— Task statement —
Below are records to be output exactly, every one of them.

(Scenes as source code)
================================

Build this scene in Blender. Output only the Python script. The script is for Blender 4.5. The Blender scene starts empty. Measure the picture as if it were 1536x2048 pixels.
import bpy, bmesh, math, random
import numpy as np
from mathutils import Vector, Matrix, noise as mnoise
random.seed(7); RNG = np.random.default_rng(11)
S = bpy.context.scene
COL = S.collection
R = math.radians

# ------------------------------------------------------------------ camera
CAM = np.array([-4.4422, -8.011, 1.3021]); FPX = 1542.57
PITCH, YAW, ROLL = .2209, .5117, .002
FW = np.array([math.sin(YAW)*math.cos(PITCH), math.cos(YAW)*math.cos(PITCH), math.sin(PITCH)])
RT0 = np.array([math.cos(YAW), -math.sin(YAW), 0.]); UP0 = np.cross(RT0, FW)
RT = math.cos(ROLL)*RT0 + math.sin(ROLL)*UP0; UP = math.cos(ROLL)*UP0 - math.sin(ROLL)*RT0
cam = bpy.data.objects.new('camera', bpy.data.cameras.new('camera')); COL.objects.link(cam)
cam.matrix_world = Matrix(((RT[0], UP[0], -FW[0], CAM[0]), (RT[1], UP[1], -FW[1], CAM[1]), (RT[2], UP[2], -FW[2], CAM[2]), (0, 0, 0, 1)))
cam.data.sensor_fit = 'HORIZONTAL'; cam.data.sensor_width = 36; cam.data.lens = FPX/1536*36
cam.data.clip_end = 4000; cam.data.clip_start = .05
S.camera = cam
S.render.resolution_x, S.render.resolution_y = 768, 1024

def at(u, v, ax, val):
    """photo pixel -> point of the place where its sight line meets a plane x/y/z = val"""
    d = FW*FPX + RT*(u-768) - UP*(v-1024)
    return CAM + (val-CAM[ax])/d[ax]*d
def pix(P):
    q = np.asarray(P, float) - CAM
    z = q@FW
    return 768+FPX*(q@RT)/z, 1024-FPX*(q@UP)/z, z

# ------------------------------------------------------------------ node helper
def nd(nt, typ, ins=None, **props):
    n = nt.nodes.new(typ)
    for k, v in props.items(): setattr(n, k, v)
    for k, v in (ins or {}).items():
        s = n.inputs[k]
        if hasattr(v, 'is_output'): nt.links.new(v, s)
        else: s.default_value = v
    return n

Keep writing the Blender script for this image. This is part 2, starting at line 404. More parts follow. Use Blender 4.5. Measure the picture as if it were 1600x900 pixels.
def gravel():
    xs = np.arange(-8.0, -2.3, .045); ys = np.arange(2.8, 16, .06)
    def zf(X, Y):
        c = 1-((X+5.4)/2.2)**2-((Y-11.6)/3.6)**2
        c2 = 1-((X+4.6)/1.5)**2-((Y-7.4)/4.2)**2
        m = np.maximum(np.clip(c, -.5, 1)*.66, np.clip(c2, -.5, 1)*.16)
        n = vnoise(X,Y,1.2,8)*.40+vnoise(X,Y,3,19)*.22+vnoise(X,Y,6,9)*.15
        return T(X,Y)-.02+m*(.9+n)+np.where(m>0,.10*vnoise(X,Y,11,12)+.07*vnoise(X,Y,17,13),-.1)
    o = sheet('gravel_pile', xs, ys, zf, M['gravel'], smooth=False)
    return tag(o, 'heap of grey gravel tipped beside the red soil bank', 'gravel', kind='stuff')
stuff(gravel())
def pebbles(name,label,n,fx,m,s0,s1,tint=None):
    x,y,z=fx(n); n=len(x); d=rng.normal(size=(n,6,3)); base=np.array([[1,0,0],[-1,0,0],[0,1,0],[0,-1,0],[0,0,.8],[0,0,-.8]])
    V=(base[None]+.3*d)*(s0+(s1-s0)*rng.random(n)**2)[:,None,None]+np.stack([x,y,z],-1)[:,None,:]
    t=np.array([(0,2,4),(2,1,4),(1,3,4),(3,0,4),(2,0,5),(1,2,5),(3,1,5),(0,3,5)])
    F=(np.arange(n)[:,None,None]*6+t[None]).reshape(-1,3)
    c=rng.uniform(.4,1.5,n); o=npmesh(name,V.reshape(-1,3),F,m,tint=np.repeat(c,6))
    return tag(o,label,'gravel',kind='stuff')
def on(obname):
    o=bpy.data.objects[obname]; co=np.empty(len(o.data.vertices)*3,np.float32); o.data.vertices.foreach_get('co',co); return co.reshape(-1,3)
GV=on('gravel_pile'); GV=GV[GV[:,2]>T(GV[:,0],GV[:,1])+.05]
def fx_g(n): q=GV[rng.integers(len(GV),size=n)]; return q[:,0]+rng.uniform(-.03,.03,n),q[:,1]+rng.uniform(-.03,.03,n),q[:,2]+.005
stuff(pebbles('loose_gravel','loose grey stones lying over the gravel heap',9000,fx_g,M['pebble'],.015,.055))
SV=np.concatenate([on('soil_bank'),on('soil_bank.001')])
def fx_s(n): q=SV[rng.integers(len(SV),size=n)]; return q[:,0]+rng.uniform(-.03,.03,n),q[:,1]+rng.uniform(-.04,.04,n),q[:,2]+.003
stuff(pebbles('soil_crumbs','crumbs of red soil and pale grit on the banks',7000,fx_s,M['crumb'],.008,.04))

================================

— Answer —
Build this scene in Blender. Output only the Python script. The script is for Blender 4.5. The Blender scene starts empty. Measure the picture as if it were 1536x2048 pixels.
import bpy, bmesh, math, random
import numpy as np
from mathutils import Vector, Matrix, noise as mnoise
random.seed(7); RNG = np.random.default_rng(11)
S = bpy.context.scene
COL = S.collection
R = math.radians

# ------------------------------------------------------------------ camera
CAM = np.array([-4.4422, -8.011, 1.3021]); FPX = 1542.57
PITCH, YAW, ROLL = .2209, .5117, .002
FW = np.array([math.sin(YAW)*math.cos(PITCH), math.cos(YAW)*math.cos(PITCH), math.sin(PITCH)])
RT0 = np.array([math.cos(YAW), -math.sin(YAW), 0.]); UP0 = np.cross(RT0, FW)
RT = math.cos(ROLL)*RT0 + math.sin(ROLL)*UP0; UP = math.cos(ROLL)*UP0 - math.sin(ROLL)*RT0
cam = bpy.data.objects.new('camera', bpy.data.cameras.new('camera')); COL.objects.link(cam)
cam.matrix_world = Matrix(((RT[0], UP[0], -FW[0], CAM[0]), (RT[1], UP[1], -FW[1], CAM[1]), (RT[2], UP[2], -FW[2], CAM[2]), (0, 0, 0, 1)))
cam.data.sensor_fit = 'HORIZONTAL'; cam.data.sensor_width = 36; cam.data.lens = FPX/1536*36
cam.data.clip_end = 4000; cam.data.clip_start = .05
S.camera = cam
S.render.resolution_x, S.render.resolution_y = 768, 1024

def at(u, v, ax, val):
    """photo pixel -> point of the place where its sight line meets a plane x/y/z = val"""
    d = FW*FPX + RT*(u-768) - UP*(v-1024)
    return CAM + (val-CAM[ax])/d[ax]*d
def pix(P):
    q = np.asarray(P, float) - CAM
    z = q@FW
    return 768+FPX*(q@RT)/z, 1024-FPX*(q@UP)/z, z

# ------------------------------------------------------------------ node helper
def nd(nt, typ, ins=None, **props):
    n = nt.nodes.new(typ)
    for k, v in props.items(): setattr(n, k, v)
    for k, v in (ins or {}).items():
        s = n.inputs[k]
        if hasattr(v, 'is_output'): nt.links.new(v, s)
        else: s.default_value = v
    return n

Keep writing the Blender script for this image. This is part 2, starting at line 404. More parts follow. Use Blender 4.5. Measure the picture as if it were 1600x900 pixels.
def gravel():
    xs = np.arange(-8.0, -2.3, .045); ys = np.arange(2.8, 16, .06)
    def zf(X, Y):
        c = 1-((X+5.4)/2.2)**2-((Y-11.6)/3.6)**2
        c2 = 1-((X+4.6)/1.5)**2-((Y-7.4)/4.2)**2
        m = np.maximum(np.clip(c, -.5, 1)*.66, np.clip(c2, -.5, 1)*.16)
        n = vnoise(X,Y,1.2,8)*.40+vnoise(X,Y,3,19)*.22+vnoise(X,Y,6,9)*.15
        return T(X,Y)-.02+m*(.9+n)+np.where(m>0,.10*vnoise(X,Y,11,12)+.07*vnoise(X,Y,17,13),-.1)
    o = sheet('gravel_pile', xs, ys, zf, M['gravel'], smooth=False)
    return tag(o, 'heap of grey gravel tipped beside the red soil bank', 'gravel', kind='stuff')
stuff(gravel())
def pebbles(name,label,n,fx,m,s0,s1,tint=None):
    x,y,z=fx(n); n=len(x); d=rng.normal(size=(n,6,3)); base=np.array([[1,0,0],[-1,0,0],[0,1,0],[0,-1,0],[0,0,.8],[0,0,-.8]])
    V=(base[None]+.3*d)*(s0+(s1-s0)*rng.random(n)**2)[:,None,None]+np.stack([x,y,z],-1)[:,None,:]
    t=np.array([(0,2,4),(2,1,4),(1,3,4),(3,0,4),(2,0,5),(1,2,5),(3,1,5),(0,3,5)])
    F=(np.arange(n)[:,None,None]*6+t[None]).reshape(-1,3)
    c=rng.uniform(.4,1.5,n); o=npmesh(name,V.reshape(-1,3),F,m,tint=np.repeat(c,6))
    return tag(o,label,'gravel',kind='stuff')
def on(obname):
    o=bpy.data.objects[obname]; co=np.empty(len(o.data.vertices)*3,np.float32); o.data.vertices.foreach_get('co',co); return co.reshape(-1,3)
GV=on('gravel_pile'); GV=GV[GV[:,2]>T(GV[:,0],GV[:,1])+.05]
def fx_g(n): q=GV[rng.integers(len(GV),size=n)]; return q[:,0]+rng.uniform(-.03,.03,n),q[:,1]+rng.uniform(-.03,.03,n),q[:,2]+.005
stuff(pebbles('loose_gravel','loose grey stones lying over the gravel heap',9000,fx_g,M['pebble'],.015,.055))
SV=np.concatenate([on('soil_bank'),on('soil_bank.001')])
def fx_s(n): q=SV[rng.integers(len(SV),size=n)]; return q[:,0]+rng.uniform(-.03,.03,n),q[:,1]+rng.uniform(-.04,.04,n),q[:,2]+.003
stuff(pebbles('soil_crumbs','crumbs of red soil and pale grit on the banks',7000,fx_s,M['crumb'],.008,.04))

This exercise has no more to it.